Evo se empecinó en defender un conteo de votos que todos descontaban como viciado. Perdió el respaldo de sus socios de siempre: desde mineros e indígenas hasta el sindicato obrero, lo fueron abandonando a medida que la oposición se hacía fuerte en la calle. Las estocadas finales fueron las de los motines policiales y la del comunicado de las Fuerzas Armadas.

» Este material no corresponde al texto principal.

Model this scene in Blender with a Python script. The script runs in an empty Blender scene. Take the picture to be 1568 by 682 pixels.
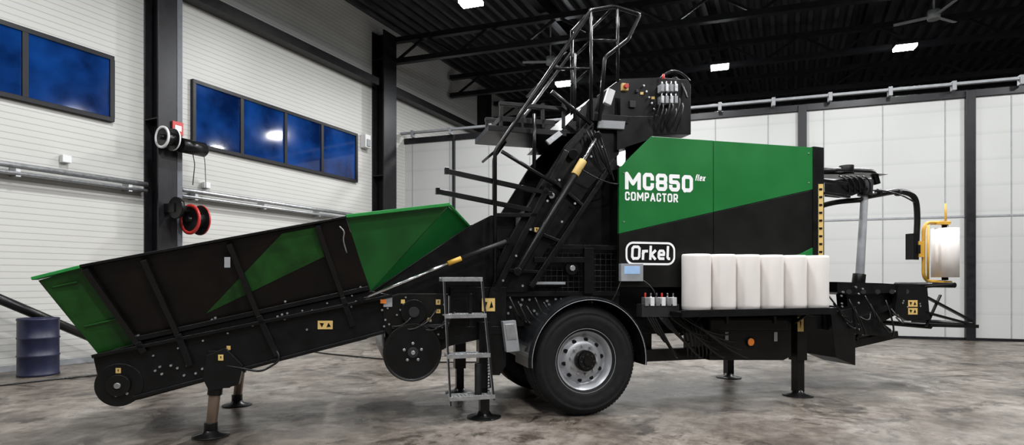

Finalmente, el informe de la OEA, confirmaría lo que todos sabían y Morales se negaba a admitir. En uno de sus puntos, dice: “En los cuatro elementos revisados (tecnología, cadena de custodia, integridad de las actas y proyecciones estadísticas) se encontraron irregularidades, que varían desde muy graves hasta indicativas. Esto lleva al equipo técnico auditor a cuestionar la integridad de los resultados de la elección del 20 de octubre pasado”.

A solas con su error y presionado por el lapidario informe, Evo decidió el domingo convocar a elecciones. Pero no fue considerado oportuno ni suficiente y, parada en el límite entre lo legal y legítimo, la oposición exigió más y fue por la renuncia total de Morales y su cadena de sucesión. Lo que sucedió desde entonces entra en el terreno de lo opinable, aunque no deberíamos puesto que a la distancia no se cuenta con todos los elementos. Y cuando no se tiene información de primera mano, pasamos a ser parte de la grieta comunicacional que acompañó cada uno de estos movimientos. Es así que, frente a una misma sucesión de hechos, tenemos sectores que hablan de renuncia por fraude, de presidente “renunciado”, de golpe de Estado.

Mientras la política hace su juego, lo urgente es detener la violencia en Bolivia. Luego será el momento de la continuidad institucional; veremos si la oposición es capaz de no caer en el revanchismo que todo lo nubla y posterga las reales necesidades.